NASA, AIPAC Mourn US Sen Stevens

NASA mourns the death Tuesday of Senator Ted Stevens, who died in a plane crash that also nearly killed the space agency's ex-head and his son.

Chana Ya'ar , | updated: 3:51 PM

US Senator Ted Stevens
US Senator Ted Stevens
Israel news photo: US government

NASA is mourning Tuesday's death of Senator Ted Stevens,"a friend of Israel," who was killed in a plane crash in Alaska that also nearly took the life of the American space agency's former head and his son.

“We at NASA are deeply saddened...” the agency said in a statement issued to the media about the incident in which former agency administrator Sean O'Keefe and his son Kevin were injured.” Stevens was at least partly responsible for ensuring the agency received generous government funding during his tenure on the Senate Appropriations Committee.

But Stevens was not only a supporter of the American race for space.

'Steadfast Supporter' of Israel

According to AIPAC, the venerated senator was a “lion” who was “a strong friend of Israel and a staunch supporter of the U.S.-Israel relationship.”

Stevens was named “Alaskan of the Century” by the Alaska State Legislature in 2000, AIPAC said in a statement expressing its deep regret over his death. “Working together with his colleague Senator Daniel Inouye, the Stevens-Inouye team represented the hallmark of bi-partisan support for the U.S.-Israel relationship,” the lobbyist organization said.

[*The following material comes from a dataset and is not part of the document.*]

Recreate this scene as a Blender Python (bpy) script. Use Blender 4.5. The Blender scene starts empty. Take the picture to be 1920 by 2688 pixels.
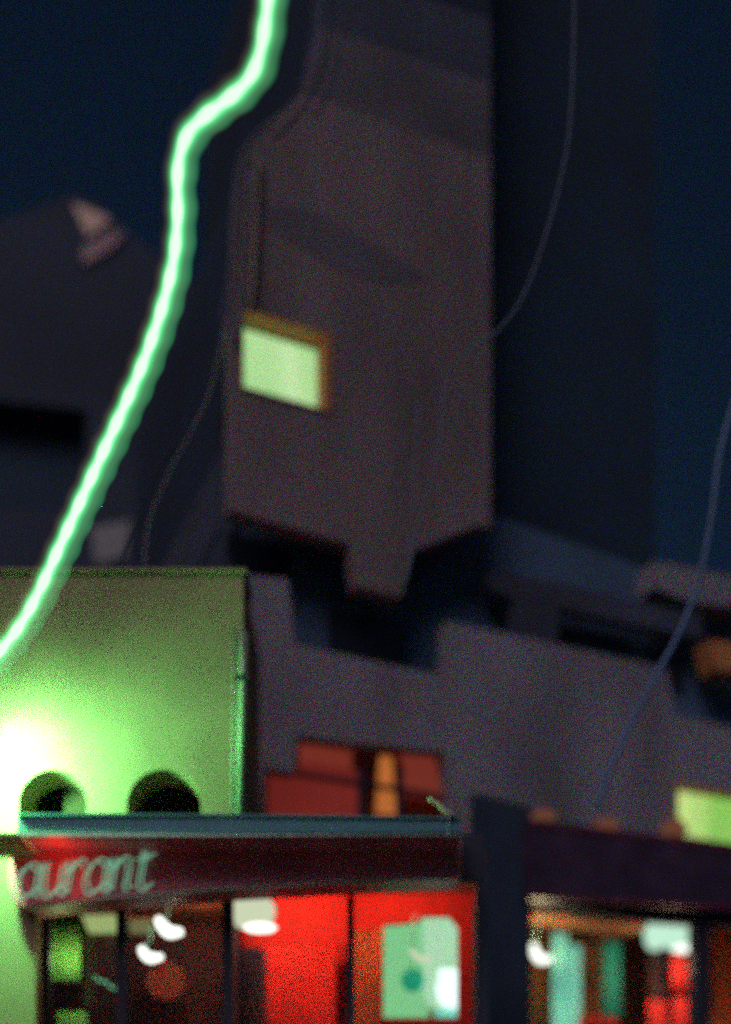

The senator “demonstrated his steadfast commitment to America's alliance with the Jewish state year after year,” AIPAC added, noting that he was a “consistent supporter of U.S. aid to Israel and of America's partnership with Israel in the joint development and production of the Arrow anti-missile system, currently protecting every citizen of the Jewish State.

“Our thoughts and prayers are with his family and the families of all those lost in [the] tragic plane crash,” the group said in its statement. 

'Uncle Ted'

The senator, known in Alaska as “Uncle Ted,” has widely been seen as one of the most popular politicians in the history of the state of Alaska. The Republican senator's 40-year career, the longest in the history of the Senate, translated into billions of dollars for the state. Although in 2008 it ended in corruption charges, they later dissolved under the glare of a detailed investigation.

He was among five people who were killed when the red and white 1957 single-engine DeHavilland DHC-3T crashed in the Alaskan wilderness northwest of the town of Aleknagik. Among the dead was the pilot, 62-year-old Theron “Terry” Smith of Eagle River; 48-year-old GCI executive Dana Tindall and her 16-year-old daughter Corey; and 48-year-old William “Bill” Phillips.

Such crashes are not uncommon due to the mountainous conditions in the state, which combined with the often treacherous weather, force many to use air travel.

O'Keefe, 54, currently serves as CEO of the North American arm of EADS (European Aeronautic Defense and Space) firm. He was heading to his fishing lodge together with the senator and six others, besides his son.

O'Keefe and Stevens became fast friends during the 1980s, when the senator led the U.S. Senate Appropriations Committee, and mentored O'Keefe, a member of the staff. During the administration of President George Bush Senior, O'Keefe served as comptroller and chief financial officer of the U.S. Department of Defense, and in 1992 as the country's Secretary of the Navy.

“As a long-time supporter of NASA, Sen. Stevens made lasting contributions to our agency and our country,” the NASA statement went on. “We at NASA mourn his loss and send our deepest condolences to his family, as well as the families and friends of all who perished in the accident."